Adapta, Mata Atlântica
Nos próximos meses, a Mata Atlântica ganhará uma versão do projeto. O primeiro município na rota é Petrópolis e o motivo ganhou notoriedade há cerca de dois anos, quando a tragédia na Região Serrana marcou o início de uma série de planos de adaptação para o aumento da ocorrência de chuvas fortes no local. É isso que pretende o "Adapta, Mata Atlântica", cujo planejamento, no entanto, é começar de forma diferente do que foi aplicado no Sertão. Aqui a ideia é fazer um diagnóstico dos riscos e buscar formas de pagamentos por serviços ambientais, para que os produtores possam ser recompensados para não desmatar.

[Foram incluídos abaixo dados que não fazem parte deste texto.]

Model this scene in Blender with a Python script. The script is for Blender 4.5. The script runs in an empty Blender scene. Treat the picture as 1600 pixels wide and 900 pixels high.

A proposta é que empresas e instituições publicas coloquem recursos em um fundo, para garantir o pagamento pela proteção da mata e da qualidade da água na região, por exemplo. Tudo começaria pela conscientização dos produtores, a partir do projeto Sinal, coordenado por Thais Corral, da Redeh e com grande experiência na articulação de comunidades.
- A primeira adaptação vem com uma mudança de mentalidade, numa perspectiva em que recursos naturais sejam vistos como bens comuns que precisam ser preservados para uso de todos. A adaptação mais prática é feita com preservação, reflorestamento e reciclagem do lixo, que, ao ser depositado nas encostas dos morros, cria obstrução para a queda das águas e, finalmente, a questão das habitações em lugares de risco.
Para Cesano, que trabalhará na Mata Atlântica ao lado de Thais, as mudanças são urgentes em todo o país.
- Tem que mudar o sistema produtivo. Hoje, o produtor rural desmata para aumentar a produção. É desnecessário. No Brasil, a média é de dois hectares para cada boi. Na Europa, o número cai para meio hectare.
Para os pesquisadores, faltam políticas públicas, para que haja resiliência e para que o país se prepare, especialmente nas áreas mais vulneráveis, para as mudanças climáticas. No dia a dia do semiárido e na Serra, aquecimento global não é mais exercício de futurologia, é tempo presente.